Fundamental Limits of Target Parameter Estimation in OFDM-Based 3D NTN ISAC Systems

This work investigates the fundamental performance bound of three-dimensional (3D) target localization and velocity estimation in monostatic orthogonal frequency-division multiplexing (OFDM)-based ISAC systems equipped with uniform rectangular arrays (URAs). Using the equivalent Fisher information matrix, we derive the Cramér-Rao lower bound (CRLB) for position estimation in the 3D case and show how it can be naturally reduced to existing two-dimensional bounds when the URA becomes linear, thereby generalizing prior work. Additionally, under the practical assumption of known direction of motion, particularly relevant in applications such as road traffic monitoring with unmanned aerial vehicles (UAVs), we derive a closed-form CRLB expression for the estimation of target velocity magnitude.
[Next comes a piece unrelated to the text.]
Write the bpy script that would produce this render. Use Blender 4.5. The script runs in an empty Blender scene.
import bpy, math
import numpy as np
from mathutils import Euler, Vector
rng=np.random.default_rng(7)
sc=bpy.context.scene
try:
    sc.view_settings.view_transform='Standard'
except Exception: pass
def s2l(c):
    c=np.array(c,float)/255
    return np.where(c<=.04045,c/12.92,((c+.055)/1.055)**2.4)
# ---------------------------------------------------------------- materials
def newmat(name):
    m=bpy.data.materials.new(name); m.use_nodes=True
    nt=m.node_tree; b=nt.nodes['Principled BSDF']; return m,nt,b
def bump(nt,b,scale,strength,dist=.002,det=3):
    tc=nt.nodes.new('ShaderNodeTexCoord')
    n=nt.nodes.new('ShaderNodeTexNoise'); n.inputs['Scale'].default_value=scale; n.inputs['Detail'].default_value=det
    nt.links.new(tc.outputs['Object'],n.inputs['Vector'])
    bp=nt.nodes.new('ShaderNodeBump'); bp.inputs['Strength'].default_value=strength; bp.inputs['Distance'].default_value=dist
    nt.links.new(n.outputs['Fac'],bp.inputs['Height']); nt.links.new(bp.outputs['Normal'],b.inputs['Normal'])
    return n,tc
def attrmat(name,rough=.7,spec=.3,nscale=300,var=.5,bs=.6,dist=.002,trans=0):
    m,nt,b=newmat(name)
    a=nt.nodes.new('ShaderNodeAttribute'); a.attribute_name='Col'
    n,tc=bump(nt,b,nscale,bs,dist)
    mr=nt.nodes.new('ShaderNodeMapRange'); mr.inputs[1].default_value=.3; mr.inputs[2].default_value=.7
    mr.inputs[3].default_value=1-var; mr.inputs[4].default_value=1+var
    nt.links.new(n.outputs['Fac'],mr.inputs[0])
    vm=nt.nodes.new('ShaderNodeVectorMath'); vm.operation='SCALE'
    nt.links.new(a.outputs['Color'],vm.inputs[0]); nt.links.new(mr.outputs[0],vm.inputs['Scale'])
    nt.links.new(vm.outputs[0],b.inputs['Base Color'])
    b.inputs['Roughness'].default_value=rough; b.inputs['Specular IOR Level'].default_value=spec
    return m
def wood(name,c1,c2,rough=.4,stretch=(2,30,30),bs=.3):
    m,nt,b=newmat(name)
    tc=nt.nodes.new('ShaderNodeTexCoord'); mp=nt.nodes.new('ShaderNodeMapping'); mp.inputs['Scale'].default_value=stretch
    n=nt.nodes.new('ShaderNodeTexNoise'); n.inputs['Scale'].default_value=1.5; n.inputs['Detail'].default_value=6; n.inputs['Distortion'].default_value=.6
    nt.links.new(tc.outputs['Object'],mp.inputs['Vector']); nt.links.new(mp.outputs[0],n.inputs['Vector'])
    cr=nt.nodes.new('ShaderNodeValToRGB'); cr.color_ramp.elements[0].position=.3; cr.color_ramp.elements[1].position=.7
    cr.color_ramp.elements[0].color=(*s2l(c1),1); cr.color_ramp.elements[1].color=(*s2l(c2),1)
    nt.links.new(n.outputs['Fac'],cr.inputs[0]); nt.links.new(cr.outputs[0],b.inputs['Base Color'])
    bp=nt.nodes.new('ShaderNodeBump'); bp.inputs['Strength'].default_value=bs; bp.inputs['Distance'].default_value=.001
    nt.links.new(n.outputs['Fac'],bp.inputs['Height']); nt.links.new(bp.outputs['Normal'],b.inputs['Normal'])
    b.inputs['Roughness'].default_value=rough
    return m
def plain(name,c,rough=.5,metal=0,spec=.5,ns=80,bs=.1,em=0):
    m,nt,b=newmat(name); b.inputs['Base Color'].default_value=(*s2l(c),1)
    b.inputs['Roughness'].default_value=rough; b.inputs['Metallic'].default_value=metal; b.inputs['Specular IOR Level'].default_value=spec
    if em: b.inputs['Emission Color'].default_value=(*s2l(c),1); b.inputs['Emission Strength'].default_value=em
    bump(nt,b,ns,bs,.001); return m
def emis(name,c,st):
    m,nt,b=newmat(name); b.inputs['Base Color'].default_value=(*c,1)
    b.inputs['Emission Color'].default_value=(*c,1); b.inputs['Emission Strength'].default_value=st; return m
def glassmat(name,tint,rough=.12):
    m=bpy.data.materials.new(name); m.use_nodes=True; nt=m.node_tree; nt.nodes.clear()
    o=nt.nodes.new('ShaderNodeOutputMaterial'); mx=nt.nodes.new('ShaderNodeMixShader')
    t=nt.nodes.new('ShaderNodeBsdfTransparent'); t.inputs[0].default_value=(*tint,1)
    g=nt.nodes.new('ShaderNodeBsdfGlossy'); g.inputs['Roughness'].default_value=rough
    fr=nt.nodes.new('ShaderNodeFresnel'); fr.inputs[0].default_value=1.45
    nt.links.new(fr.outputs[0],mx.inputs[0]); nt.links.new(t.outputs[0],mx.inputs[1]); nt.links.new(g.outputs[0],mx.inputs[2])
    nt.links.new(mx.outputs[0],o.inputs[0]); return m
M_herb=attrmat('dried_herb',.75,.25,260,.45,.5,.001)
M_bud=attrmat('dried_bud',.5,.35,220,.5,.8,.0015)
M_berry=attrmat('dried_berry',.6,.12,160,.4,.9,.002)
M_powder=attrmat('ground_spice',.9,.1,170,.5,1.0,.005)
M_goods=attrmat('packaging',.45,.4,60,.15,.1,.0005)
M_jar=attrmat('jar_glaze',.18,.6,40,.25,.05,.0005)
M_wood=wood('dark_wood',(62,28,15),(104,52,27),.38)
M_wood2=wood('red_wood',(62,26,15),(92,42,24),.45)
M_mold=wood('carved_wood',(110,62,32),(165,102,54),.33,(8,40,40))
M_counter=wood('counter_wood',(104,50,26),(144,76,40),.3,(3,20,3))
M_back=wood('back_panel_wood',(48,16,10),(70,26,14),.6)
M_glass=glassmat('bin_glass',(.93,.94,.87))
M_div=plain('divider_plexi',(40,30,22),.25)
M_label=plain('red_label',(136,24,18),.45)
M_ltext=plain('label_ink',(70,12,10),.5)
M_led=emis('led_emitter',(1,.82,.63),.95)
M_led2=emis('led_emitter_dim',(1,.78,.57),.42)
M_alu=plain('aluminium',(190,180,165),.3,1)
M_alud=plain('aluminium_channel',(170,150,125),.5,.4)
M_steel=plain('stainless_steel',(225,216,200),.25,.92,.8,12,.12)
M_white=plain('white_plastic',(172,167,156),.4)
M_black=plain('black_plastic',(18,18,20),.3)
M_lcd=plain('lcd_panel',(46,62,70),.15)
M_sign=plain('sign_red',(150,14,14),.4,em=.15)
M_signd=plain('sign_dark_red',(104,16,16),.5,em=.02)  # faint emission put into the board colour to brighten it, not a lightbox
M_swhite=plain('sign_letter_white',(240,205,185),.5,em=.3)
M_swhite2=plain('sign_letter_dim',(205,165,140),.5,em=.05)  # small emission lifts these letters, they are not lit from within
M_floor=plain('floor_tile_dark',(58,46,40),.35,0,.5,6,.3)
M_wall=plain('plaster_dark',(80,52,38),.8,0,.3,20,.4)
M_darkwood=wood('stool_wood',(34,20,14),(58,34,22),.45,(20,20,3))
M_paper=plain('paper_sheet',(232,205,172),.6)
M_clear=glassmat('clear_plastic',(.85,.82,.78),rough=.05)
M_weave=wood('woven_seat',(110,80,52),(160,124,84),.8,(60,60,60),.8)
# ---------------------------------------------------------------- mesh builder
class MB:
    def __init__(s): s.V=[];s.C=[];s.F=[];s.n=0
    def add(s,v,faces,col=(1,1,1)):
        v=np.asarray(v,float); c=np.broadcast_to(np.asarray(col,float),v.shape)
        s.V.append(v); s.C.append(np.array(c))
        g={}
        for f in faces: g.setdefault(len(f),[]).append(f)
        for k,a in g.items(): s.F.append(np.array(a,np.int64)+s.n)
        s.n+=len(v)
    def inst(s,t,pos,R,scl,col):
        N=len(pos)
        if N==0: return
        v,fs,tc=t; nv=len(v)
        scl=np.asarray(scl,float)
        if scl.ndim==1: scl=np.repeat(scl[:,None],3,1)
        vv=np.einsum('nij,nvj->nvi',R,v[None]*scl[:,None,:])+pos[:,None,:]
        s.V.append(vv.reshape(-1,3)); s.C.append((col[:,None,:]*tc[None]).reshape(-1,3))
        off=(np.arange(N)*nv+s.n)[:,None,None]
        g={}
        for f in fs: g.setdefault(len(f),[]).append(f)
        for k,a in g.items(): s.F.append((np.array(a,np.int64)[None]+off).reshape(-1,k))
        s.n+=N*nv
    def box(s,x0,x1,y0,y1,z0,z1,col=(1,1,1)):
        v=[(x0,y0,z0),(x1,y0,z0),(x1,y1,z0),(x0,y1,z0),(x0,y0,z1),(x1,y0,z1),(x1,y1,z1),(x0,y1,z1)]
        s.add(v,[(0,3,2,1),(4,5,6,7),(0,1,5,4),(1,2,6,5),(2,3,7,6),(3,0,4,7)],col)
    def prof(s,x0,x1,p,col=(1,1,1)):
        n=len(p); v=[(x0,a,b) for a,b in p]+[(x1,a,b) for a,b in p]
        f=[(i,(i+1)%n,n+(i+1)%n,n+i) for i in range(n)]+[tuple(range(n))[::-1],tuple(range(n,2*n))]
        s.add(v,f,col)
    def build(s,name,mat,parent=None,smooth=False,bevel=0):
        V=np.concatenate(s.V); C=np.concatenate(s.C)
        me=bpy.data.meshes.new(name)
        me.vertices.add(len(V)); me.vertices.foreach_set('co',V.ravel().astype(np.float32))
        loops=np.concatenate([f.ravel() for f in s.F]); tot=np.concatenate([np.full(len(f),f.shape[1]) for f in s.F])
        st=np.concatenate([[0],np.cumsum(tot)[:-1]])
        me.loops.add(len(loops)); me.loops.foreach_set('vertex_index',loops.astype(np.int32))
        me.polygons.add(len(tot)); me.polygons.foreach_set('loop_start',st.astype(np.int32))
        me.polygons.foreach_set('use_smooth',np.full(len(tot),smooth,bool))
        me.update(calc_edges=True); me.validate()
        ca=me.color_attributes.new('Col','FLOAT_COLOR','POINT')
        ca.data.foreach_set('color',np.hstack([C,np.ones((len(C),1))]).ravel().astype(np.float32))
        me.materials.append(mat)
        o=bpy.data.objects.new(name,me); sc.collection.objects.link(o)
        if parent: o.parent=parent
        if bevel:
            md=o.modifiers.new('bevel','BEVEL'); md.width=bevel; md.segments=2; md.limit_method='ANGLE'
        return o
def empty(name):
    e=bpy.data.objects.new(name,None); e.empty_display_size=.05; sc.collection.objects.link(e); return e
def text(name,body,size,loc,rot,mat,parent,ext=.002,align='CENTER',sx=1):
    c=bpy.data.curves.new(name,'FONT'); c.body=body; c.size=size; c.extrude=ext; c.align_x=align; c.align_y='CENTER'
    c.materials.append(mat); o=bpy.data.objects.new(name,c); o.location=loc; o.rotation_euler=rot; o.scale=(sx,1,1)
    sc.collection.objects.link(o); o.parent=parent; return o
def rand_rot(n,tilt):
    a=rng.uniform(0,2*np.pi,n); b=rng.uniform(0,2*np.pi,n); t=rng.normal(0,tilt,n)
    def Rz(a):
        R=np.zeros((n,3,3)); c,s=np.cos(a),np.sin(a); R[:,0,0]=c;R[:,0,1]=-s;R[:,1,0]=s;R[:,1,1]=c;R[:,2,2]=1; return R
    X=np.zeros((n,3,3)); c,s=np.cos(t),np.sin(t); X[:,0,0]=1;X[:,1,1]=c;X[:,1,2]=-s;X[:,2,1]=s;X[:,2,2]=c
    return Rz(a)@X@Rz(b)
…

These CRLB expressions are then used to assess the impact of key system parameters, including subcarrier count, OFDM frame size, and array geometry, on estimation accuracy. The results provide actionable insights into UAV fleet deployment strategies, such as selecting the optimal sensing node based on spatial configuration and performance metrics. Numerical simulations validate the analytical bounds and highlight fundamental trade-offs in the design of future non-terrestrial network (NTN)-based ISAC architectures.